* [Exercise directions] Select every line containing the word "this" from the material, and copy those lines.

* [Given data]
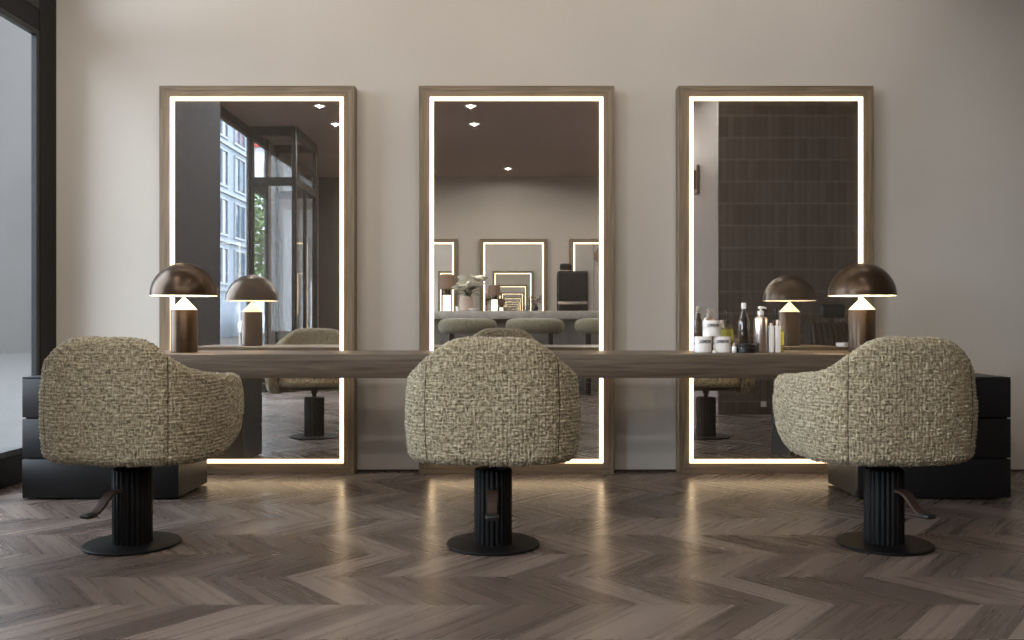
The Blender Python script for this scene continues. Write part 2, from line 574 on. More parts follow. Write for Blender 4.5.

---

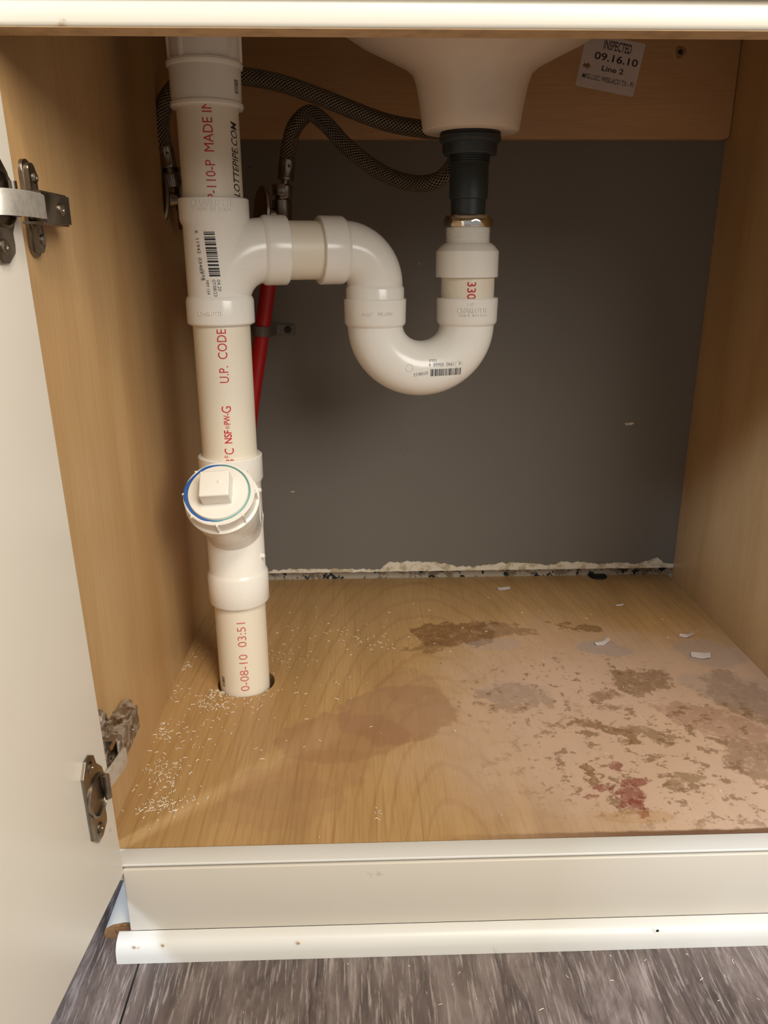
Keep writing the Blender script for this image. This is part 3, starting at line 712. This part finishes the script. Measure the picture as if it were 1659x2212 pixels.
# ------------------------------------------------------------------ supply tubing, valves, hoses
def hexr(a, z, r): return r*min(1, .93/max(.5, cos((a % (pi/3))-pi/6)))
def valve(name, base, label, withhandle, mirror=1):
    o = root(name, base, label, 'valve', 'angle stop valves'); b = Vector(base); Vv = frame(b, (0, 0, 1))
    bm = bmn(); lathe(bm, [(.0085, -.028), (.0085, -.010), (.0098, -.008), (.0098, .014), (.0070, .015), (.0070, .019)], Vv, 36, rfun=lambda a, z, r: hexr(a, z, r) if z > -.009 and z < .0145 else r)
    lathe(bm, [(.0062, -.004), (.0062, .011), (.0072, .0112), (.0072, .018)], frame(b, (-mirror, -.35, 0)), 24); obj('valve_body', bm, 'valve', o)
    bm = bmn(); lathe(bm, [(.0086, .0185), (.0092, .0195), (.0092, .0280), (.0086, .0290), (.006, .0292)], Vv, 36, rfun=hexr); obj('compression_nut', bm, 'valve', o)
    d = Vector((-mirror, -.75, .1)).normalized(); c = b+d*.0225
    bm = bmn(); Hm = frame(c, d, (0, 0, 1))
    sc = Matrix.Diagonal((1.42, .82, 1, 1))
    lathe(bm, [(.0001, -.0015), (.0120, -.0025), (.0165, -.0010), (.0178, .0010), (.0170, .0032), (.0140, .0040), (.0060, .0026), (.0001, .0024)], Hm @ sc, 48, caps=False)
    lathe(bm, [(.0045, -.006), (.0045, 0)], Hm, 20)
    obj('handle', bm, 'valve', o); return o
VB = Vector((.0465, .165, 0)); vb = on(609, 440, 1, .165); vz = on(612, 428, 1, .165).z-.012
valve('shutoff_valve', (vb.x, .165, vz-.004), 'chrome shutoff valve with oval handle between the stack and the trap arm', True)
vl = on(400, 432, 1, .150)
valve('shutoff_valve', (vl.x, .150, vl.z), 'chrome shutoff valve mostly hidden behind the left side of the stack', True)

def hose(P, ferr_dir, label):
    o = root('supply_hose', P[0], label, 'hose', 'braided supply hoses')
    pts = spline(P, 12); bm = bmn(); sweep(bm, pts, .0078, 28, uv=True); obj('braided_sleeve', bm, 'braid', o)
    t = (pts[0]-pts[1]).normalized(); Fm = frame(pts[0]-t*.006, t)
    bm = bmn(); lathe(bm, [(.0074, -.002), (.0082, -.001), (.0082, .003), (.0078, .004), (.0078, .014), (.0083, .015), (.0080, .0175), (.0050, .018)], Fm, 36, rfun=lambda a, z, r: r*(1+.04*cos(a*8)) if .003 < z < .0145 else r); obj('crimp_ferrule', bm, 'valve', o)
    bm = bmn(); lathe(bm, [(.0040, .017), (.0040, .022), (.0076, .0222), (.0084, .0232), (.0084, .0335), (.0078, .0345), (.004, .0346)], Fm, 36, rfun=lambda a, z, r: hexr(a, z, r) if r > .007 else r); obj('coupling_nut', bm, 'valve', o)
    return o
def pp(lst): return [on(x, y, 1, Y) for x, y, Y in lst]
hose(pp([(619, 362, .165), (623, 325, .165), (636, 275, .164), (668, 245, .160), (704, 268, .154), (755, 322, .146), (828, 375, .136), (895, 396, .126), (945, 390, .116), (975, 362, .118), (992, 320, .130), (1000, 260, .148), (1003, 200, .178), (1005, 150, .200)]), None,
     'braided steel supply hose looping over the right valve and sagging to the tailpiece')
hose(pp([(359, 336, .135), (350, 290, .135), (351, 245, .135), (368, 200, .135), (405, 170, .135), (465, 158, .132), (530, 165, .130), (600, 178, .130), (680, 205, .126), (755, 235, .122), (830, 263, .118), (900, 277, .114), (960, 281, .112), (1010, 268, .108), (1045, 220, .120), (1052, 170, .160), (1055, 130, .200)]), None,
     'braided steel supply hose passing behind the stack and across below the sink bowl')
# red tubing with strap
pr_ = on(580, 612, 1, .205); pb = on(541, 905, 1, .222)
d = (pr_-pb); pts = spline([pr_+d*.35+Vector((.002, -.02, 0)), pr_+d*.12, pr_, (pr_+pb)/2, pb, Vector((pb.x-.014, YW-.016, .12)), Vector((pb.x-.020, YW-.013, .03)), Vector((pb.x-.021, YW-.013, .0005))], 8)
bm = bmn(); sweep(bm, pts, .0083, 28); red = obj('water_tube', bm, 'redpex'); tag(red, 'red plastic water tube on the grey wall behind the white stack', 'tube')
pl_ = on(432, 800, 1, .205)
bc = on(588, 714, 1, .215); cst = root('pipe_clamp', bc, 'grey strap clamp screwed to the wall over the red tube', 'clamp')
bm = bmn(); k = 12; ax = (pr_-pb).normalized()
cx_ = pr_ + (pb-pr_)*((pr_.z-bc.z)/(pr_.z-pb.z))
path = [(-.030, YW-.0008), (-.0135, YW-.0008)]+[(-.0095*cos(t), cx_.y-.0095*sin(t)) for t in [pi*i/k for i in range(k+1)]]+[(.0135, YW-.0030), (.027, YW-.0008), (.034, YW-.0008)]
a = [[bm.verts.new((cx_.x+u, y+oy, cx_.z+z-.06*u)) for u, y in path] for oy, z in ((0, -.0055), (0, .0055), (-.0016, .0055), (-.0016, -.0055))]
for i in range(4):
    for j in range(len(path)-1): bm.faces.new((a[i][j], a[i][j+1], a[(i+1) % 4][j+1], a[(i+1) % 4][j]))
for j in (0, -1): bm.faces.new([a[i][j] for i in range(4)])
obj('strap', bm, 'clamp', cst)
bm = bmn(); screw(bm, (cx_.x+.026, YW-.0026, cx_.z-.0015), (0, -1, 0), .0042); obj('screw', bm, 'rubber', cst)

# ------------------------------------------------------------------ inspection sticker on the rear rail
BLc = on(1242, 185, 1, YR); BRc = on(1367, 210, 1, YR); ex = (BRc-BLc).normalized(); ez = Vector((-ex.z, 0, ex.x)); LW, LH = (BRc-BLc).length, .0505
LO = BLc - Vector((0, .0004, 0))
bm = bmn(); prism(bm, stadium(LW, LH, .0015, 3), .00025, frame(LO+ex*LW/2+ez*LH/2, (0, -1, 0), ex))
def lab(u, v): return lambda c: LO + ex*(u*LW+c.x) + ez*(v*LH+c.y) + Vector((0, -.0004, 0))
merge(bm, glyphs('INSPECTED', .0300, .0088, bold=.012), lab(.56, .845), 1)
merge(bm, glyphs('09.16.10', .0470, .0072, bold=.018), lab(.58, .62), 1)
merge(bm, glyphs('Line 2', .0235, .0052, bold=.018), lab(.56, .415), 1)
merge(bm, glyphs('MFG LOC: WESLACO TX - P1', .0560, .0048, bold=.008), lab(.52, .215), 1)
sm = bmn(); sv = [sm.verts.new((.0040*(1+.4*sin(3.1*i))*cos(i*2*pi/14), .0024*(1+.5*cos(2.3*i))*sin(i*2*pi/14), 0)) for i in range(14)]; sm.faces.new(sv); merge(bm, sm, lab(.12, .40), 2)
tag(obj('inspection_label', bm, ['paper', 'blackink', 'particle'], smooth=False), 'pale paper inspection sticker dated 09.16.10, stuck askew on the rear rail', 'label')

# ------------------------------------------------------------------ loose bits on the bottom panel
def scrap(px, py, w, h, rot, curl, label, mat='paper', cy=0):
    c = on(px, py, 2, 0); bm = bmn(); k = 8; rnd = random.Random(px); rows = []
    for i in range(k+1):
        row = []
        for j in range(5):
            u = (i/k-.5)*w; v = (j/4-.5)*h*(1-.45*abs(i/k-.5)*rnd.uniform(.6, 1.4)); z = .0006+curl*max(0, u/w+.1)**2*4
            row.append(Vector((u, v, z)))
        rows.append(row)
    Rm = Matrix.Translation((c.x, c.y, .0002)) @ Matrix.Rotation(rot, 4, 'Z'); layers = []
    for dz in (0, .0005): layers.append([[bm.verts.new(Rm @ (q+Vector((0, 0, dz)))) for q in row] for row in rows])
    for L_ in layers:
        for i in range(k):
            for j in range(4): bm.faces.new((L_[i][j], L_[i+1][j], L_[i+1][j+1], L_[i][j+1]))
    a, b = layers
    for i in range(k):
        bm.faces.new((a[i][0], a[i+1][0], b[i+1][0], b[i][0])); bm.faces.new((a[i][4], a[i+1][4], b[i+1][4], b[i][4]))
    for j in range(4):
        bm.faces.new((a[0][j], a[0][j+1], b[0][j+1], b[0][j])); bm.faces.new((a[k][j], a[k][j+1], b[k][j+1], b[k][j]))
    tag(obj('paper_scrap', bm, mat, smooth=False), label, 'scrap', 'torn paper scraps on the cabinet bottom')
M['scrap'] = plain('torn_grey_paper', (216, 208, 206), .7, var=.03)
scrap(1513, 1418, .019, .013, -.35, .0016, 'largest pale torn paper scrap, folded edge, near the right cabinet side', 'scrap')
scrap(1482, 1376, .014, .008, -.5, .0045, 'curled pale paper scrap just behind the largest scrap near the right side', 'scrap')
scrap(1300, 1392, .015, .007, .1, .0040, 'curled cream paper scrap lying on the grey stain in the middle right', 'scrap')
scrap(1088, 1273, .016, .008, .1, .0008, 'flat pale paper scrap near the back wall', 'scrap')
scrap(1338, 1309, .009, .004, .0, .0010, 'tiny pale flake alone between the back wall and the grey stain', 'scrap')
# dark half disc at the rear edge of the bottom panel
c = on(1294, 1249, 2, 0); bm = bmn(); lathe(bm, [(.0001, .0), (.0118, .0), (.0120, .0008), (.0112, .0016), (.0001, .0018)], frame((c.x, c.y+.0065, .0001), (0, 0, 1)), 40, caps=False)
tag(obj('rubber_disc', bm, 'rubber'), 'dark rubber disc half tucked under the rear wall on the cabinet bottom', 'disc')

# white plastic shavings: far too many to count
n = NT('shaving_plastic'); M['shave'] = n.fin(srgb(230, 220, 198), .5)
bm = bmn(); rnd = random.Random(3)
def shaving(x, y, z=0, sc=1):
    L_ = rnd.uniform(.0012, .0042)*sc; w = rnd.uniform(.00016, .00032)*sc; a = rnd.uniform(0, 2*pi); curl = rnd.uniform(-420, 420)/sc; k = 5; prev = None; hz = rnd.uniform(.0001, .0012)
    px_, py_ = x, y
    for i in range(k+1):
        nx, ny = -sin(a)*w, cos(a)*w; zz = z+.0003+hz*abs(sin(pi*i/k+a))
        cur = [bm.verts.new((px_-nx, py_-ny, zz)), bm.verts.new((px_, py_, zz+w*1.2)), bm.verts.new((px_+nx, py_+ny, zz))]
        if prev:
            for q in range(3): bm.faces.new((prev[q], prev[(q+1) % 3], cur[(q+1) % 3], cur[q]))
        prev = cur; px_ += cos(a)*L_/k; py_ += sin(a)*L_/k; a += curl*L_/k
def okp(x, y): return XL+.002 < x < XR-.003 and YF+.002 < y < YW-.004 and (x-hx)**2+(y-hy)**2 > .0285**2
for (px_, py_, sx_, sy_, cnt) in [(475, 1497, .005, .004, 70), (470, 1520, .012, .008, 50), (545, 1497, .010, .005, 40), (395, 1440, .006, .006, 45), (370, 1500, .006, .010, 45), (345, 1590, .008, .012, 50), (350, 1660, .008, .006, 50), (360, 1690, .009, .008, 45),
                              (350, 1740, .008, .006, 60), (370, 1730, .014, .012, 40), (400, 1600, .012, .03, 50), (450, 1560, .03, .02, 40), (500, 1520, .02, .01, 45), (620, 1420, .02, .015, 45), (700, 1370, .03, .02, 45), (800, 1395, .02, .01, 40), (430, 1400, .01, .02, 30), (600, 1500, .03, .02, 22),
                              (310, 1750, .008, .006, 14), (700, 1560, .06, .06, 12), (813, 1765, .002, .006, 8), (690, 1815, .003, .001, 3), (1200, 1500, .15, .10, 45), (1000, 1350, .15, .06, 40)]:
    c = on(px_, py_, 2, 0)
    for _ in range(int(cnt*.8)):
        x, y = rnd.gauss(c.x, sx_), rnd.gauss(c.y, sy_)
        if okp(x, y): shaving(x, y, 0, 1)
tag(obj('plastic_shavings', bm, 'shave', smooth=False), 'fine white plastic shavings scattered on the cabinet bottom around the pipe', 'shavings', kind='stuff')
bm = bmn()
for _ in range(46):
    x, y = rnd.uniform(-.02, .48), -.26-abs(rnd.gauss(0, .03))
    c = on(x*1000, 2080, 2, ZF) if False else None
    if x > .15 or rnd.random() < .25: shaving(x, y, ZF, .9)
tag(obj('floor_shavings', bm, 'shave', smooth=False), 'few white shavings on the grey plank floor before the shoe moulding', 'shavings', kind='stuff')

* [Reply to the task]
The Blender Python script for this scene continues. Write part 2, from line 574 on. More parts follow. Write for Blender 4.5.
Keep writing the Blender script for this image. This is part 3, starting at line 712. This part finishes the script. Measure the picture as if it were 1659x2212 pixels.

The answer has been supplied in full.